Every choice we make in this life that missed the grace of God is redeemed by the hand of God.

Scripture of the Day:

2 Samuel 14:14

“All of us must die eventually. Our lives are like water spilled out on the ground, which cannot be gathered up again. But God does not just sweep life away; instead, he devises ways to bring us back when we have been separated from him.”

The sword was just beginning to besiege David’s house, per the punishment Nathan spoke of due to David’s transgression with Bathsheba. Absalom took matters into his own hands when his brother Amnon defiled his sister Tamar.

Joab figured he should handle the situation delicately. So Joab used a woman to try to convict King David to restore his son Absalom after he had killed his brother Amnon. Guess Joab was passive aggressive. he figured if someone came to the king asking for advice for their own situation, that maybe David would get a clue. Nathan tried that method, too. Better yet, Joab figured, why not use a woman to do his deed? Poor gal. Of course, going into the presence of a King could mean death if he was not pleased, so I get it. But the words she spoke here (er, Joab perhaps fed to her) were profound. We will all die. But God makes a way to bring us back.

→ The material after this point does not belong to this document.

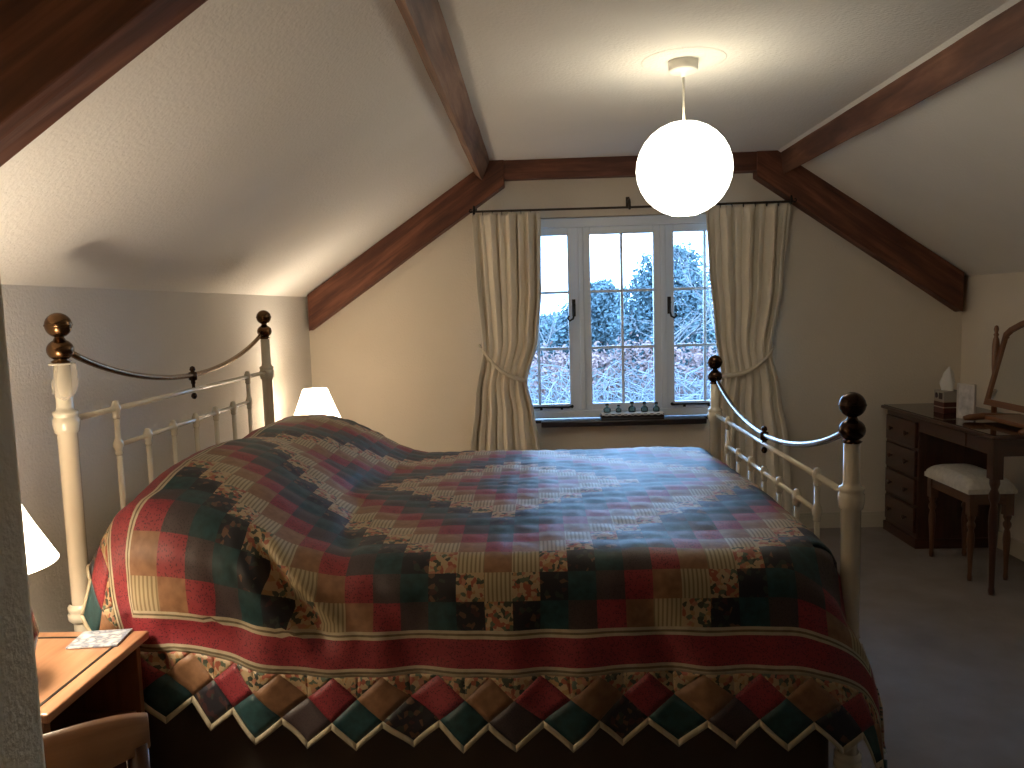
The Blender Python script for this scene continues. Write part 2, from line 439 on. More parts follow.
# ------------------------------------------------------------------ window
win = thing('window_1', 'white three-light casement window with small panes looking onto trees', 'window', (.56, D + .05, WZ0))
win['kind'] = 'structure'
FY = D + .012    # front of frame
b = MB()
fz0, fz1 = .765, 2.06
b.box((-.31, FY, fz0), (1.43, FY + .09, fz0 + .05)); b.box((-.31, FY, 2.0), (1.43, FY + .09, fz1))
for x0, x1 in ((-.31, -.262), (.280, .312), (.808, .840), (1.382, 1.43)): b.box((x0, FY, fz0 + .05), (x1, FY + .09, 2.0))
obj('window_frame', b, M['frame_blue_glare'], win, bevel=.006)
def casement(x0, x1, p0, p1, side):
    mb = MB(); y = FY + .012; yb = FY + .055; z0, z1 = .815, 2.0; q0, q1 = .857, 1.953
    mb.box((x0, y, z0), (p0, yb, z1)); mb.box((p1, y, z0), (x1, yb, z1))
    mb.box((p0, y, z0), (p1, yb, q0)); mb.box((p0, y, q1), (p1, yb, z1))
    xm = (p0 + p1) / 2; h = (q1 - q0) / 3
    mb.box((xm - .009, y + .008, q0), (xm + .009, yb - .006, q1))
    for k in (1, 2): mb.box((p0, y + .008, q0 + h * k - .009), (p1, yb - .006, q0 + h * k + .009))
    c = obj('casement', mb, M['frame_blue_glare'], win, bevel=.004)
    g = MB(); g.box((p0 - .004, y + .026, q0 - .004), (p1 + .004, y + .030, q1 + .004)); obj('glass_pane', g, M['glass'], c)
    if side:
        hx = p1 + .035 if side < 0 else p0 - .032
        m = MB(); m.box((hx - .011, y - .008, 1.43), (hx + .011, y, 1.54))
        s = side
        m.tube([(hx, y - .012, 1.505), (hx, y - .03, 1.50), (hx, y - .034, 1.445), (hx + s * .008, y - .034, 1.415), (hx + s * .03, y - .034, 1.402), (hx + s * .043, y - .034, 1.42), (hx + s * .032, y - .034, 1.435)], .0065, 8)
        m.ball((hx, y - .016, 1.502), .012, 12)
        obj('handle', m, M['iron'], c)
        m = MB(); xa, xb = (p1 - .09, p1 + .01) if side < 0 else (p0 - .02, p0 + .3)
        if side < 0: xa -= .17
        m.tube([(xa, y - .012, .838), (lerp(xa, xb, .3), y - .018, .842), (xb - .02, y - .014, .838), (xb, y - .012, .846)], .007, 8)
        m.ball((xb if side < 0 else xa, y - .012, .842), .011, 10)
        for q in (.25, .75): m.box((lerp(xa, xb, q) - .008, y - .016, .822), (lerp(xa, xb, q) + .008, y, .836))
        obj('stay_bar', m, M['iron'], c)
casement(-.262, .280, -.19, .210, -1)
casement(.312, .808, .357, .762, 0)
casement(.840, 1.382, .893, 1.295, 1)
b = MB(); b.box((WX0 + .01, D - .012, .737), (WX1 - .01, D + .13, .757)); b.box((.015, D - .10, .722), (1.075, D + .02, .758))
obj('windowsill', b, M['dark_wood'], win, bevel=.006)

# tray with ornaments on the sill
t = thing('tray', 'shallow dark wooden tray on the windowsill under the middle casement', 'tray', (.6, D - .045, .758))
b = MB(); b.box((.40, D - .09, .758), (.805, D - .005, .77)); 
for lo, hi in (((.40, D - .09, .77), (.805, D - .08, .797)), ((.40, D - .015, .77), (.805, D - .005, .797)), ((.40, D - .08, .77), (.41, D - .015, .797)), ((.795, D - .08, .77), (.805, D - .015, .797))): b.box(lo, hi)
obj('tray_body', b, M['dark_wood'], t, bevel=.003)
dl = MB()
def dfn(u, v):
    x = lerp(.405, .80, u); y = lerp(D - .093, D - .012, v)
    return (x, y, .801 + .002 * math.sin(u * 60) - (.012 * (1 - v / .12) if v < .12 else 0))
dl.grid(dfn, 60, 10)
tag(obj('doily', dl, M['porcelain'], solid=.002), 'white lace runner lying on the dark windowsill tray', 'cloth')
orn = [(.443, .052, 1.0, 'stubby clear glass bottle at the left end of the windowsill tray'), (.517, .044, .8, 'lowest small glass bottle, second from the left on the sill tray'),
       (.604, .060, 1.0, 'tall clear glass bottle at the middle of the row on the sill tray'), (.684, .058, .95, 'clear glass bottle right of the middle one on the sill tray'),
       (.760, .054, .9, 'small glass bottle at the right end of the windowsill tray')]
for x, h, s, lab in orn:
    m = MB(); r = .024 * s
    m.lathe([(r * .8, 0), (r, .004), (r * 1.02, h * .42), (r * .75, h * .58), (r * .36, h * .66), (r * .34, h * .86), (r * .48, h * .88), (r * .48, h)], (x, D - .05, .804), 16)
    ob = thing('glass_bottle', lab, 'bottle', (x, D - .05, .804), group='small glass bottles on the windowsill')
    obj('bottle_body', m, M['blue_glass'], ob)
    m = MB(); m.lathe([(r * .44, h * .93), (r * .52, h * .95), (r * .5, h * 1.12), (0, h * 1.16)], (x, D - .05, .804), 12)
    obj('stopper', m, M['ceramic'] if False else M['iron'], ob)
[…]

Death is the dread of all who live. We were made with a longing for eternity pulsing through our veins. We can fear death – its uncertainty and seemingly cruel end. Or we can see the purposes of death and how God can use it to plant seeds of hope in the lives of those left behind.

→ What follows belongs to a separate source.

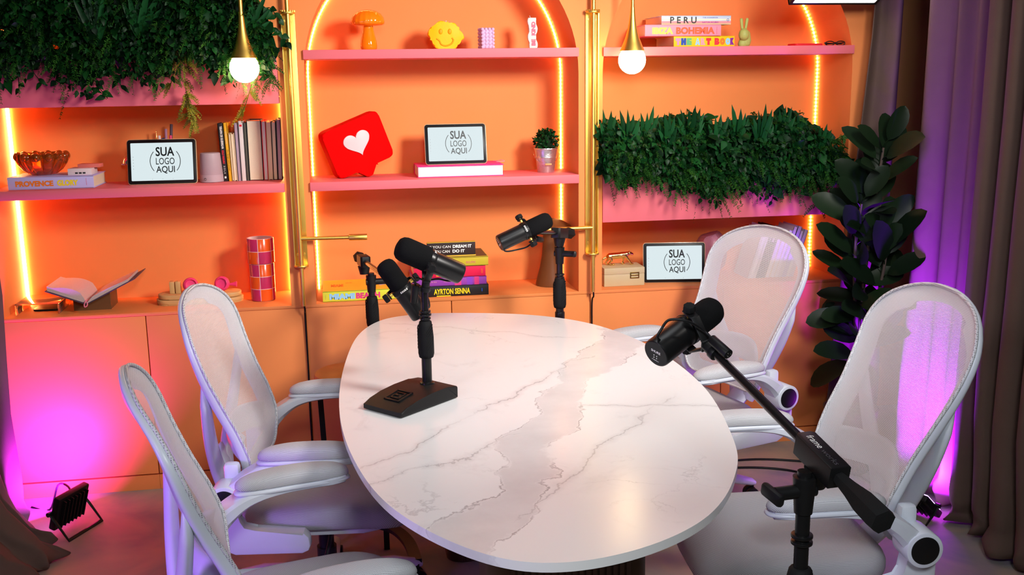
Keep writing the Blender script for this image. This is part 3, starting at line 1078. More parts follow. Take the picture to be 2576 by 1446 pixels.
    # side rails, armrests
    for s_ in (-1, 1):
        yr = s_ * 0.285
        rail = [(-0.285, 0.50), (-0.285, 0.41), (-0.275, 0.37), (-0.255, 0.342), (-0.22, 0.325), (-0.03, 0.322), (-0.012, 0.330), (-0.006, 0.345), (-0.010, 0.372), (-0.024, 0.386),
                (-0.16, 0.392), (-0.195, 0.402), (-0.208, 0.425), (-0.21, 0.50)]
        M = Matrix(((1, 0, 0, 0), (0, 0, -1, yr), (0, 1, 0, 0), (0, 0, 0, 1)))
        mb = MB().prism(rail, -0.022, 0.022, M=M, bev=0.007)
        mb.build('side_rail', WHITEP, t, smooth=40)
        mb = MB()
        path = spline([(-0.235, 0.500), (-0.205, 0.524), (-0.165, 0.560), (-0.11, 0.592), (-0.03, 0.608), (0.06, 0.612), (0.148, 0.610)], 6)
        vs, fs = [], []
        K = len(path)
        for i, p in enumerate(path):
            f = i / (K - 1)
            tg = (path[min(i + 1, K - 1)] - path[max(i - 1, 0)]).normalized()
            nx, nz = -tg.y, tg.x
            hw = 0.034 + 0.008 * math.sin(PI * min(1, f * 1.2)) if f < 0.5 else 0.041
            if f > 0.92:
                hw *= 1 - (f - 0.92) * 5
            th = 0.034 - 0.022 * min(1.0, f * 1.7)
            cy = s_ * (0.297 + 0.012 * min(1, f * 1.6))
            for a, b in ((-1, 0.6), (-0.8, 1), (0.8, 1), (1, 0.6), (1, -0.5), (0.7, -1), (-0.7, -1), (-1, -0.5)):
                vs.append((p.x + nx * b * th, cy + a * hw, p.y + nz * b * th))
        for i in range(K - 1):
            for k in range(8):
                l = (k + 1) % 8
                fs.append((i * 8 + k, (i + 1) * 8 + k, (i + 1) * 8 + l, i * 8 + l))
        fs += [tuple(range(8)), tuple((K - 1) * 8 + k for k in range(8))[::-1]]
        mb.add(vs, fs)
        mb.cyl((-0.232, s_ * 0.262, 0.502), (-0.232, s_ * 0.345, 0.502), 0.047, n=40, bev=0.004)
        mb.box((-0.222, s_ * 0.258, 0.540), (0.045, 0.036, 0.10), bev=0.012)
        ar = mb.build('armrest', WHITEP, t, smooth=40)
        mb = MB()
        superpad(mb, -0.142, 0.165, 0.094, 0.611, 0.016, 0, 1, p=2.6, camber=0.006)
        mb.M = None
        for i in range(len(mb.v)):
            mb.v[i] = (mb.v[i][0], mb.v[i][1] + s_ * 0.31, mb.v[i][2])
        mb.uv = {}
        mb.build('pad_tray', WHITEP, ar, smooth=60)
        mb = MB()
        superpad(mb, -0.138, 0.161, 0.088, 0.624, 0.033, 0, 290, p=2.6, camber=0.006)
        for i in range(len(mb.v)):
            mb.v[i] = (mb.v[i][0], mb.v[i][1] + s_ * 0.31, mb.v[i][2])
        mb.build('arm_pad', PADF, ar, smooth=70, label='grey knitted arm pad')
        mb = MB().cyl((-0.232, s_ * 0.339, 0.502), (-0.232, s_ * 0.3465, 0.502), 0.0365, n=36, bev=0.002)
        mb.build('pivot_cap', BLACKP, ar, label='round black cap')
    # mechanism, column, star base
    MB().box((-0.02, 0, 0.315), (0.26, 0.16, 0.05), bev=0.01).build('tilt_mechanism', BLACKP, t)
    MB().cyl((0, 0, 0.10), (0, 0, 0.20), 0.031, n=24).cyl((0, 0, 0.2), (0, 0, 0.30), 0.024, n=24).build('gas_column', BLACKP, t)
    mb = MB().tube(spline([(0.03, -0.06, 0.312), (0.035, -0.2, 0.305), (0.03, -0.235, 0.285), (0.02, -0.255, 0.255)], 5), 0.006, 8)
    mb.box((0, 0, 0), (0.022, 0.075, 0.012), bev=0.004, M=Matrix.Translation((0.006, -0.28, 0.222)) @ rotm('Z', 0.35) @ rotm('X', 0.75))
    mb.build('height_lever', BLACKP, t, label='black height lever')
    MB().cyl((0, 0, 0.075), (0, 0, 0.125), 0.05, n=28, bev=0.006).build('base_hub', WHITEP, t)
    for k in range(5):
        a = 2 * PI * k / 5 + BASE_ANG
        R = rotm('Z', a)
        mb = MB(R)
        mb.tube([(0.03, 0, 0.098), (0.12, 0, 0.105), (0.22, 0, 0.096), (0.30, 0, 0.075), (0.315, 0, 0.068)], [0.032, 0.03, 0.026, 0.02, 0.012], 10, flat=0.75)
        lg = mb.build('base_leg', WHITEP, t, smooth=50)
        mb = MB(R)
        for s_ in (-1, 1):
            mb.cyl((0.30, s_ * 0.006, 0.027), (0.30, s_ * 0.026, 0.027), 0.0265, n=20, bev=0.003)
        mb.cyl((0.305, 0, 0.03), (0.305, 0, 0.075), 0.006, n=10)
        mb.build('caster', BLACKP, lg, label='black twin wheel caster')
    return t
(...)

Funerals have a way of reminding us of the brevity of life and our ultimate departure from this earth. Many times people have regrets of how they wish they had lived their lives. They wish they would have made different choices, perhaps. But as a Christian, there is hope even in our regrets, as every choice we make in this life that missed the grace of God is redeemed by the hand of God.

In the past couple weeks, two people I knew passed away. One knew the LORD and stories of his faithfulness to God permeated his memorial service. He left his footprint for others to follow in. He wasn’t a perfect person, but his hope was sure. Attending the funeral of a Christian is a particularly hopeful experience. Even when they have admitted regrets, there is an overriding sense of victory because they are no longer struggling in the body and are surrounded by perfection in the present of God. Our regrets do not have to equate with condemnation. They can be a catalyst to cause us to live faithful lives.

The other person who passed away left an uncertainty as to whether or not she knew the LORD. The regrets of those who loved her are deep. The sorrow – palatable. There are no more opportunities to make wrongs right. No more chances to live another way. But God. Even in seemingly hopeless situations, though, God is a God of mercy and who knows what a person can decide in their last minutes on this earth? The very death that is scorned might have been the very tool that finally woke them to see their need of God, even if it was in their last moments. Death can become mercy when it halts sin and reveals the end. An opportunity to choose eternal life one last time.

When losses are tragic and unexpected, we grapple with understanding why. We can blame God as if we expected to live forever, but we all have our designated time on this earth. And it is limited. How will we use our time?

When we embrace all of the triumphs and sorrows of our lives, we choose to let them spur us on to live a life that glorifies God and impacts the world around us. We need to seize each moment and live it well for Jesus. Our time is short, and those behind us need to see where our hope lies. There is hope in death because death has lost its sting by the triumph of our King.

Lord, help us to not grow complacent and comfortable here so that we forget the urgency of sharing your salvation and hope with those around us. Thank You for taking the sting out of death for those whose hope is in You.